Strategic Empowerment for Economic Development, Inc. (SEED), the seller in a commercial real estate transaction, appeals an interlocutory order granting its motion to dissolve a lis pendens filed by broker, South Dade Realty, Inc. (SDR), to the extent it purports to encumber or cloud title to the real property subject to the contract for sale, see § 475.42(l)(j), Fla. *261Stat. (2008) (prohibiting real estate brokers and salesmen from encumbering real property to collect a commission), but in the same breath ordering that “The Notice of Lis Pendens shall constitute an equitable lien upon the net proceeds from the sale of any or all of the above-described real property, to secure payment of the real estate brokerage commission allegedly owed to [SDR] by [SEED], pending the resolution of this action.”
Setting aside the highly improbable proposition that a lis pendens can reach, affect, or in any way encumber the cash proceeds of a real estate closing that has yet to occur', see § 48.23(l)(a), Fla. Stat. (2008) (stating that the filing of a lis pen-dens in an action in this state operates solely upon “real or personal property involved therein or to be affected thereby”); De Pass v. Chitty, 90 Fla. 77, 80, 105 So. 148, 149 (1925) (“[A]s applied in our time [the doctrine of lis pendens] seems to have originated in the common[ ]law rule obtaining in real actions to the effect that, if the defendant alienated during the pendency of the suit, the judgment in the real action overreached the alienation.”); see also Med. Facilities Dev., Inc. v. Little Arch Creek Props., Inc., 675 So.2d 915, 917 (Fla.1996) (citing DePass, 90 Fla. at 80, 105 So. at 149) (“While the term ‘lis pendens’ literally implies a pending suit, it is defined as the jurisdiction, power, or control which courts acquire over property involved in a pending suit.”), the scant record in this case — an unsworn complaint, a lis pendens signed by counsel alone, and an answer and affirmative defenses to the complaint — does not satisfy even the most rudimentary of conditions for entry of a mandatory injunction without written or oral notice to the adverse party, see Fla. R. Civ. P. 1.610, which most assuredly is what SDR intended by the filing of its lis pen-dens in this case. See We’re Assocs. VI Ltd. P’ship v. Curzon Dev. Corp., 738 So.2d 440, 442 (Fla. 4th DCA 1999) (“This court has found no authority in the mortgage contract or in Florida law to support the trial court’s granting of what amounts to temporary injunctive relief in the absence of a legally sufficient motion requesting that relief in compliance with Florida Rule of Civil Procedure 1.610.”).

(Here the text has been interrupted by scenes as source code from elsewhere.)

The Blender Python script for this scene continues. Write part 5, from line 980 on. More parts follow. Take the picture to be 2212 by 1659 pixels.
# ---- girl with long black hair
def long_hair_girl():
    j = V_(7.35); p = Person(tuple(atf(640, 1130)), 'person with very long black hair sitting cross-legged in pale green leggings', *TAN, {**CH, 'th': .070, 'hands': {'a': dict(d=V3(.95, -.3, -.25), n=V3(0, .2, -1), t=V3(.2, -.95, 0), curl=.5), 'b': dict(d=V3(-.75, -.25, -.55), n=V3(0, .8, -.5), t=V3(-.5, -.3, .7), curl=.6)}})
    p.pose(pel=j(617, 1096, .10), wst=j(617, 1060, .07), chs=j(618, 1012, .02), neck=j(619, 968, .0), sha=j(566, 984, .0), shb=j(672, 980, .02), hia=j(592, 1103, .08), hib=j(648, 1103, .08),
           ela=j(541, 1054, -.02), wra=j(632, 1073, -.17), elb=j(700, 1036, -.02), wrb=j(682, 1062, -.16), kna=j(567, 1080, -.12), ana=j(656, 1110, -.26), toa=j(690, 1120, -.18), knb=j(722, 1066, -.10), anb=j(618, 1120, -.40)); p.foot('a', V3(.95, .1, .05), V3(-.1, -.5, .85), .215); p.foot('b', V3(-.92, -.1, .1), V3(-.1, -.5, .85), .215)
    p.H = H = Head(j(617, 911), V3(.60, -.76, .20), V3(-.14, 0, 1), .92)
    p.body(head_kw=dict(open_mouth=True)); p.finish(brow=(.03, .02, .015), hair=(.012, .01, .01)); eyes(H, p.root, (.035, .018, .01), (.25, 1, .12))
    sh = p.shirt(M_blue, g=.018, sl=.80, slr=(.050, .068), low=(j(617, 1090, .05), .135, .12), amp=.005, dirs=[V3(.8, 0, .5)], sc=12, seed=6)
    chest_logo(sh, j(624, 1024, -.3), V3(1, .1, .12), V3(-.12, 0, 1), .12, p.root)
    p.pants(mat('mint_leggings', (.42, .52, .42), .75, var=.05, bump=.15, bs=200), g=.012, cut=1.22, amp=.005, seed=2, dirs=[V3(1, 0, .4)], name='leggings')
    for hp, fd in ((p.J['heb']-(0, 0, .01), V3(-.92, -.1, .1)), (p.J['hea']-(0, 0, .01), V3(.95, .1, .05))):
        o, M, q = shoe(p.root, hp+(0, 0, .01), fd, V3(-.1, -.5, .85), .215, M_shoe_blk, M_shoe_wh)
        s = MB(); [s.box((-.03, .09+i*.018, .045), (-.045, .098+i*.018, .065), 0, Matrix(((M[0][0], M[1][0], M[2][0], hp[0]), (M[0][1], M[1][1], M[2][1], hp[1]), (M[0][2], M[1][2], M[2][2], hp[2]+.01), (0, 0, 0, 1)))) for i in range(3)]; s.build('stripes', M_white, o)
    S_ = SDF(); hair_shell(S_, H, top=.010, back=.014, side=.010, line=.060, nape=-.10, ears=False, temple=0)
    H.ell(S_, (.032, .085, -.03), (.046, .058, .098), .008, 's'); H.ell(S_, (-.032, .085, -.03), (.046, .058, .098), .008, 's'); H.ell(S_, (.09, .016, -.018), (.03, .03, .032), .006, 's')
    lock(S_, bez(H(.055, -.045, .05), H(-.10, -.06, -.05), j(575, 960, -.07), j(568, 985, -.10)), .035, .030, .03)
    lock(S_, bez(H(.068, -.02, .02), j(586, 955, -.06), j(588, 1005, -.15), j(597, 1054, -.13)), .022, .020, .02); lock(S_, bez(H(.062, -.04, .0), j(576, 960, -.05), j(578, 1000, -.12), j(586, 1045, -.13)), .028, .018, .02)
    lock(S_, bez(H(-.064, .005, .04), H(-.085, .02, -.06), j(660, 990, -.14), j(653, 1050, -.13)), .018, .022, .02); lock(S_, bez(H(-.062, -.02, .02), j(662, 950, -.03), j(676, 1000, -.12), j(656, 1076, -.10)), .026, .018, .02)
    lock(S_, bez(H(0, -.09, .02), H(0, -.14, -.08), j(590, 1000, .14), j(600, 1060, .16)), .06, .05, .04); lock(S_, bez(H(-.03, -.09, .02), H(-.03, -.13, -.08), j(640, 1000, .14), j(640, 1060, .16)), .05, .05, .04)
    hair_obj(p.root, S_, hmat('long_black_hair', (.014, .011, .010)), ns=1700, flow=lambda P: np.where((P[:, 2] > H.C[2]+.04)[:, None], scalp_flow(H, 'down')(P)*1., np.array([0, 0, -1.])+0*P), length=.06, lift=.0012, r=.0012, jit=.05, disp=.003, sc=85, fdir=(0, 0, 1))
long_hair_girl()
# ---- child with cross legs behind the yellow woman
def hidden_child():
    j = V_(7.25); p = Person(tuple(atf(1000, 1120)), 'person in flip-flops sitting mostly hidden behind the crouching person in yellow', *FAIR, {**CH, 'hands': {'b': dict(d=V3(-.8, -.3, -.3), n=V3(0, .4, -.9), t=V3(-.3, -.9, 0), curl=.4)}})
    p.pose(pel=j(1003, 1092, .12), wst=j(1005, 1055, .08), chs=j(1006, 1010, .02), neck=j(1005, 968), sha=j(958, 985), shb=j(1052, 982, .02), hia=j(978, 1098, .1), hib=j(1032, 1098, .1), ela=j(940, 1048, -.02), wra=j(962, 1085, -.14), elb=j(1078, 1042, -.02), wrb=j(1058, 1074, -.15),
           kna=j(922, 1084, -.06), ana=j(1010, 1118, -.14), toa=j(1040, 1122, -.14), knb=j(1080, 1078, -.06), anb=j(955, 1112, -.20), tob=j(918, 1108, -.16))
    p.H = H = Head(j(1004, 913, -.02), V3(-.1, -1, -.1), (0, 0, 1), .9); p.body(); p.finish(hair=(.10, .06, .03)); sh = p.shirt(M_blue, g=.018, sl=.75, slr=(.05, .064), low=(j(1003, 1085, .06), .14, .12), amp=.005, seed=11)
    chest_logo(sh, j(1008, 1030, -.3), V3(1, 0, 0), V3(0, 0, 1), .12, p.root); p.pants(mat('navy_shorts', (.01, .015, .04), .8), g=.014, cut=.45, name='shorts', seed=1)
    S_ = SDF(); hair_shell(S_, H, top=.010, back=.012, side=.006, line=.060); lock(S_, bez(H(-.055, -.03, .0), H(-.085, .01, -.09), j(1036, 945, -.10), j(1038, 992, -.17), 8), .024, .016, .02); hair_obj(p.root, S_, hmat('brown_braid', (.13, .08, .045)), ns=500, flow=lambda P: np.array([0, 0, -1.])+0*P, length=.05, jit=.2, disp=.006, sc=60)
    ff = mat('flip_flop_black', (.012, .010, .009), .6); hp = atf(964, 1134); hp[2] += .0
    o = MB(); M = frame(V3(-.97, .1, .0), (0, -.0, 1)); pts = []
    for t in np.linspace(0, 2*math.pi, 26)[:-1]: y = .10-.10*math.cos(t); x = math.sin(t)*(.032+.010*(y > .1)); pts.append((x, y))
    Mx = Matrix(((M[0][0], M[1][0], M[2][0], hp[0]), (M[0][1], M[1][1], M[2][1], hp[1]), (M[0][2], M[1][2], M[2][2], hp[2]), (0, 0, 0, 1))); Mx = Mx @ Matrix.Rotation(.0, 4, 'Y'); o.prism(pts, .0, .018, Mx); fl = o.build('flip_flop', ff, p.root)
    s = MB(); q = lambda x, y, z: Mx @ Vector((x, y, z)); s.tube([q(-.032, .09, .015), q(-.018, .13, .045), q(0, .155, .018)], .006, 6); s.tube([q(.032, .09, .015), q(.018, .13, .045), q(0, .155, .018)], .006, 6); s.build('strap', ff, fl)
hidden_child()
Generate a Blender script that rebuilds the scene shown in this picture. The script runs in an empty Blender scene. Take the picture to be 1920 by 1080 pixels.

In this respect, the case before us is not at all analogous to either Cohen Financial LP v. KMC/EC II, LLC, 967 So.2d 224 (Fla. 3d DCA 2007), or Riverland & Indian Sun L.C. v. L.J. Melody & Co., 879 So.2d 1271 (Fla. 3d DCA 2004), both of which proceeded upon a filed motion for the entry of a temporary injunction. For this reason, we summarily reverse the order on appeal with the direction that any prejudgment interdiction of the real estate proceeds of the closing of this real estate transaction by the trial court in this case be abandoned forthwith.
This opinion will take effect immediately, notwithstanding the filing of any motions for rehearing.
Reversed and remanded with directions.